They knew their Plutarch well, to be sure; but all they had drawn from him was a glibness in making fine periods and certain lofty sentiments, a species of patriotic emotionalism by which they could move and thrill men. Of practical policy for difficult and complicated situations, like the one they had been elected to face, they had not a shadow.
In courage, in audacity, in buoyancy of spirits, in eloquence, in bright visions, in purity of life, they are all that one’s imagination could paint. A more lovable and inspiring group of young men was never called together. But there was not one of them in whom contact with the world and sober reflection, had developed the common sense, the clear comprehensive judgment, the hard determination to do his best, and the simple honesty which alone make men fit for public office.
They were as blindly partisan as Madame Roland, and what Dumont said of Brissot was applicable to the Gironde as a whole: “He was one of those men in whom the party spirit was stronger than all moral, or rather he saw no moral save in his own party. No one had so much zeal of the convent as he. Dominican, he would have burned the heretics; Roman, he would not have been unworthy of following Cato and Regulus; French republican, he wished to destroy the monarchy and to reach his object did not shrink from calumny, persecution, or death on the scaffold.”
They all had the malady of the times,—suspicion. It had become a species of superstition with them. “One may laugh if he will,” said Dumont, “at these imaginary terrors, but they made the second revolution.” It was useless to argue with them, to give them proofs to call upon their good-will; they were suspicious and what they imagined was as real to them as if it had actually existed. They did not need proofs, mistrust never does. They were possessed by a sentiment and reason had no place.
As for their self-confidence, it was monumental. “No argument, no criticism, was listened to by them,” says Mme. de Staël. “They answered the observations of disinterested wisdom by a mocking smile. One wore himself out in reminding them of circumstances and what had led to them; if they condescended to answer, they denied the most evident facts and observations and used in opposition to them common maxims, though, to be sure, expressed eloquently.”
Feeling as they did, the only logical thing for them was to struggle to obtain power. If they were the “Providence” of France, it was their duty to get to the front. It was not for the sake of power that they made this effort. It was because they alone in their own judgment were sufficiently virtuous and enlightened to carry out the doctrines. They were “called” to preach liberty and a republic, and they went to their work in the same frame of exaltation and expectation as he goes who preaches the Kingdom of Heaven.

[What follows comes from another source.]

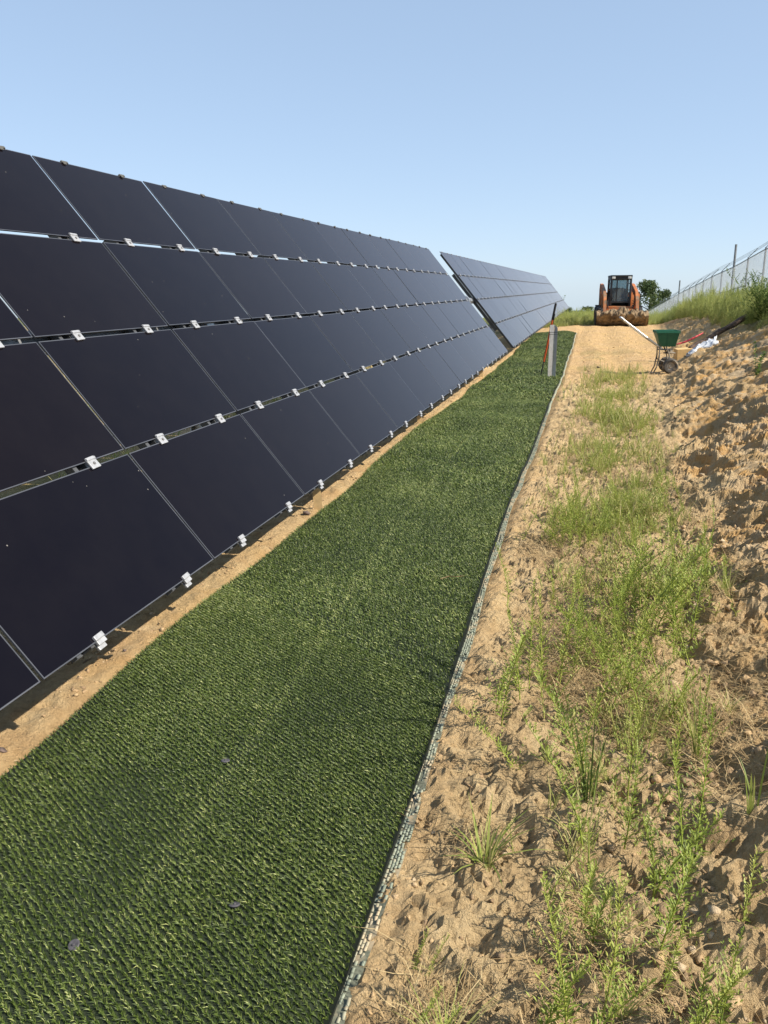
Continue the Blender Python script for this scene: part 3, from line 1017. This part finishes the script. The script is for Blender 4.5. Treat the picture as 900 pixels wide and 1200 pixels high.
# ------------------------------------------------------------------ tall weeds along the top of the bank, in front of the fence
TALL = [weed_variant(1.05, 2, 60, .13, .013, .10, .35, 1.1, .12), weed_variant(.9, 3, 50, .12, .012, .14, .4, 1.1, .10), weed_variant(1.2, 1, 80, .13, .012, .08, .45, 1.15, .2), weed_variant(.7, 4, 36, .11, .012, .2, .3, 1.0, .05)]
def lip(y): return foot(y) + np.interp(y, [8, 16, 20, 26, 32], [2.4, 1.75, 1.25, .65, .3])
ty = rng.uniform(14, 60, 2600)
tx = lip(ty) + rng.random(2600) * np.maximum(5.1 - lip(ty), .3)
kk = rng.random(2600) < np.where(tx - lip(ty) < 1.0, .9, .38) * np.where(ty > 38, .45, 1)
tx, ty = tx[kk], ty[kk]
P = np.stack([tx, ty, ground_z(tx, ty) - .02], -1)
V, F, A = scatter_attr(TALL, P, rng.uniform(.55, 1.0, len(P)) * np.interp(ty, [14, 30, 60], [.9, .95, .8]) * np.interp(tx - lip(ty), [0, .5], [.65, 1]), .08)
o = mesh_np('tall_weeds', V, F, M_tallweed, attrs={'var': A})
tag(o, 'thick stand of tall yellow green weeds on the bank below the fence', 'weeds', None, 'stuff')
plant('bush', weed_variant(1.0, 10, 60, .16, .022, .26, .3, .8, .06), M_darkweed, 3.42, 18.6, .95, 'dark green bushy weed at the end of the tall weeds beside the fence', 'bush', None, -.05)
# low meadow grass over the crest, left of the loader and beyond the turf
mx = rng.uniform(-2.4, 6, 5200)
my = 33 + 37 * rng.random(5200) ** 1.5
kk = (mx < .2) | (my > 37)
mx, my = mx[kk], my[kk]
MT = [tuft_variant(12, .5, .016, .5), tuft_variant(16, .38, .016, .7)] + [TALL[3]]
V, F, A = scatter_attr(MT, np.stack([mx, my, ground_z(mx, my) - .02], -1), rng.uniform(.5, 1.1, len(mx)) * np.interp(my, [33, 40, 60], [.5, .85, 1.1]), .15)
o = mesh_np('meadow_grass', V, F, M_tallweed, attrs={'var': A})
tag(o, 'yellow green meadow grass on the crest beyond the end of the turf', 'grass', None, 'stuff')
# scrub behind the solar tables, seen through the gaps
bx = rng.uniform(-9, -4.2, 900)
by = rng.uniform(2, 40, 900)
V, F, A = scatter_attr(TUFT + SEED, np.stack([bx, by, ground_z(bx, by) - .01], -1), rng.uniform(1, 2.4, 900), .2)
o = mesh_np('scrub', V, F, M_grass, attrs={'var': A})
tag(o, 'low green scrub on the ground behind the solar panels', 'scrub', None, 'stuff')
plant('tall_plant', weed_variant(1.9, 3, 46, .22, .06, .10, 0, .7, .25), M_weed, -3.95, 22.2, 1.0, 'leafy green plant seen through the gap between both solar tables', 'plant')
plant('sapling', weed_variant(1.9, 3, 30, .2, .05, .14, .2, .7, .35), M_darkweed, -2.25, 57.6, 1.05, 'thin sapling rising behind the far end of the solar table', 'sapling')

# ------------------------------------------------------------------ trees and bushes beyond the crest
def tree(x, y, h, w, label, name='tree', leaf=.16, n=2400, trunk_r=.14, zb=.25, group=None, mat=None):
    root = empty(name, (x, y, gz(x, y)))
    tag(root, label, 'tree' if name == 'tree' else 'bush', group)
    m = MB()
    tips = []
    m.tube([(0, 0, -.3), (.03 * h * .3, 0, h * .25), (.02 * h, .02 * h, h * .55), (0, .01 * h, h * .85)], [trunk_r, trunk_r * .8, trunk_r * .5, trunk_r * .15], 7)
    for i in range(11):
        a = i * 2.4 + rng.random()
        z0 = h * (zb + .5 * i / 11)
        L = w * .5 * (.6 + .5 * rng.random()) * (1.15 - .55 * i / 11)
        e = (math.cos(a) * L, math.sin(a) * L, z0 + L * (.35 + .4 * rng.random()))
        m.tube([(0, 0, z0), (e[0] * .5, e[1] * .5, (z0 + e[2]) / 2 - .03), e], [trunk_r * .4, trunk_r * .25, trunk_r * .08], 5)
        tips.append(e)
    tips += [(rng.normal(0, w * .12), rng.normal(0, w * .12), h * (.75 + .18 * rng.random())) for _ in range(5)]
    m.build('trunk', M_bark, root, 60)
    V, F, A, b = [], [], [], 0
    tips = np.array(tips)
    rad = w * .17 * (.7 + .6 * rng.random(len(tips)))
    ci = rng.integers(0, len(tips), n)
    d = rng.normal(0, 1, (n, 3))
    d /= np.linalg.norm(d, axis=1)[:, None]
    p = tips[ci] + d * (rad[ci] * (rng.random(n) ** .45))[:, None] * np.array([1.15, 1.15, .85])
    va = np.clip(.5 + .25 * (rng.random(len(tips))[ci] - .5) + rng.normal(0, .2, n), 0, 1)
    t1_ = rng.normal(0, 1, (n, 3))
    t1_ /= np.linalg.norm(t1_, axis=1)[:, None]
    t2_ = np.cross(t1_, rng.normal(0, 1, (n, 3)))
    t2_ /= np.linalg.norm(t2_, axis=1)[:, None]
    l = leaf * (.6 + .8 * rng.random(n))[:, None]
    V = np.stack([p - t1_ * l * .5, p + t2_ * l * .3, p + t1_ * l * .5, p - t2_ * l * .3], 1).reshape(-1, 3)
    i = np.arange(n)[:, None] * 4
    mesh_np('crown', V, (i + [0, 1, 2, 3]), mat or M_treeleaf, root, attrs={'var': np.repeat(va, 4)})
    return root
tree(6.75, 112, 5.5, 5.6, 'broad green tree behind the loader where the fence runs down', n=6500, leaf=.26, trunk_r=.18, zb=.10)
tree(-2.1, 250, 3.6, 3.6, 'small dark tree on the skyline between solar table and loader', n=1500, leaf=.3, zb=.2)
for i, (x, y, h, w) in enumerate(((-5.2, 200, 1.9, 3.2), (-8.5, 240, 2.0, 4.0), (-3.6, 230, 2.2, 3.2), (-.2, 260, 2.4, 4))):
    tree(x, y, h, w, 'low distant bush on the skyline, ' + ('leftmost of four', 'second from the left of four', 'third from the left of four', 'the one nearest the loader')[(1, 0, 2, 3)[i]], 'bush', .3, 700, .06, .1, 'bushes on the skyline')
tree(-1.75, 58, 1.0, 1.1, 'dark round bush under the far end of the solar table', 'bush', .09, 800, .03, .1)

# ------------------------------------------------------------------ chain link fence
fence = empty('chain_link_fence', (5.3, 30, gz(5.3, 30)))
tag(fence, 'grey chain link fence with barbed wire along the top of the bank', 'fence')
fi = Matrix.Translation(fence.location).inverted()
def fpart(nm, mb, mt, sm=40):
    o = mb.build(nm, mt, fence, sm)
    o.matrix_parent_inverse = fi
    return o
FX = 5.3
M_fpost = simple('fence_post', (.24, .25, .26), .5, .6, .2, 8)
M_wire = simple('fence_wire', (.50, .52, .54), .45, .5, .1, 8)
FPOSTS = [29.79 + 3.13 * k for k in range(-6, 26)]
TERM = {2: 0, 9: 0}
def fbase(y): return ground_base(FX, y) - .02
def ftop(y): return float(np.interp(y, [5, 29.8, 35.5, 42.3, 48.8, 55.6, 76.8, 110], [2.95, 2.80, 2.42, 2.10, 1.72, 1.36, .02, -2.1]))
for k, y in enumerate(FPOSTS):
    term = k - 6 in TERM
    r_ = .045 if term else .032
    top = ftop(y) + (.85 if term else .05)
    fpart('post', MB().tube([(FX, y, float(fbase(y)) - .3), (FX, y, top)], r_, 8), M_fpost)
    if not term:                                     # barbed wire arm, leaning out over the far side
        fpart('arm', MB().tube([(FX, y, top), (FX + .28, y, top + .30)], .014, 5), M_fpost)
ysr = np.arange(FPOSTS[0], FPOSTS[-1] + .01, 3.13 / 2)
fpart('top_rail', MB().tube([(FX, y, ftop(y)) for y in ysr], .018, 5), M_fpost)
for j in range(3):
    fpart('barbed_wire', MB().tube([(FX + .09 * (j + 1), y, ftop(y) + .08 + .1 * (j + 1) + .015 * math.sin(y * 7)) for y in ysr], .0065, 4), M_fpost)
for (ya, yb_) in ((32.71, 35.9), (35.9, 39.16), (57.0, 60.1), (53.8, 57)):
    for f0, f1 in ((.52, .55),):
        za, zb_ = float(fbase(ya)), float(fbase(yb_))
        fpart('brace_rail', MB().tube([(FX, ya, za + (ftop(ya) - za) * f0), (FX, yb_, zb_ + (ftop(yb_) - zb_) * f1)], .02, 6), M_fpost)
yT = FPOSTS[8]
for s_ in (1, -1):
    fpart('brace_rod', MB().tube([(FX, yT, ftop(yT) - .9), (FX, yT + s_ * 3.1, float(fbase(yT + s_ * 3.1)) + .1)], .012, 5), M_fpost)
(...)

The only way in which they could arrive at power was by uniting with one of the two parties in the Assembly, with the constitutionalists or the Mountain, as the Radicals were termed. The former was composed of the well-to-do and the experienced men of the Assembly. It supported the King. It was the more honest and trustworthy, but it was accused of “aspiring secretly to increase the royal authority and to form two chambers.”
The Mountain was the party of the agitators and the street. It had the audacity, the violence, and the populace of the faubourgs. The talents, education, eloquence, refinement, of the Gironde were in harmony with the conservatives, but they could not believe that there was not a secret plot hidden under the patriotic pretensions of the constitutionalists. Their self-pride was irritated, too, by the aristocratic traditions, the courtly manners, and the reasonableness of the moderates. There was a subtile superiority in their wisdom, their gracious bearing, their finesse which the Girondins resented.
As for the Mountain the Girondins feared its violence, its open advocacy of bloodshed less than they did its suspicion. They wanted to be considered the purest of the patriots and they could not support the idea that there was any one who pushed farther than they in making claims for the “sovereign” and for the “divine right of insurrection.” They had not the practical sense, the experience, and the disinterestedness to judge the Mountain, to see that it was chaotic, violent, irrational. Because it called itself the representative of the poor and the suffering, they imagined that it must be virtuous, and they wished its support. They feared its opinion of them even more than they feared the skeleton in the conservative closet.
To gain its favor they were even willing to sacrifice personal dignity and delicacy. The Mountain was ragged and dirty, ill-bred and foul-mouthed, but they shared a superstition of the day that rags and dirt, little bread and a hut for a home, are signs of patriotism, and if a man is poor, therefore he must have good principles. They found the coarseness of the Mountain more endurable than the etiquette of the Court. Pétion, at his public dinners as mayor, received the Gironde. Among his guests were many “patriots” of the rudest sort, yet Condorcet, Guadet, Gensonné, Roland, laughed at Chabot when he put on a bonnet rouge and went through a series of low buffoonery, mocking the King, and applauded jests of “shocking grossness.”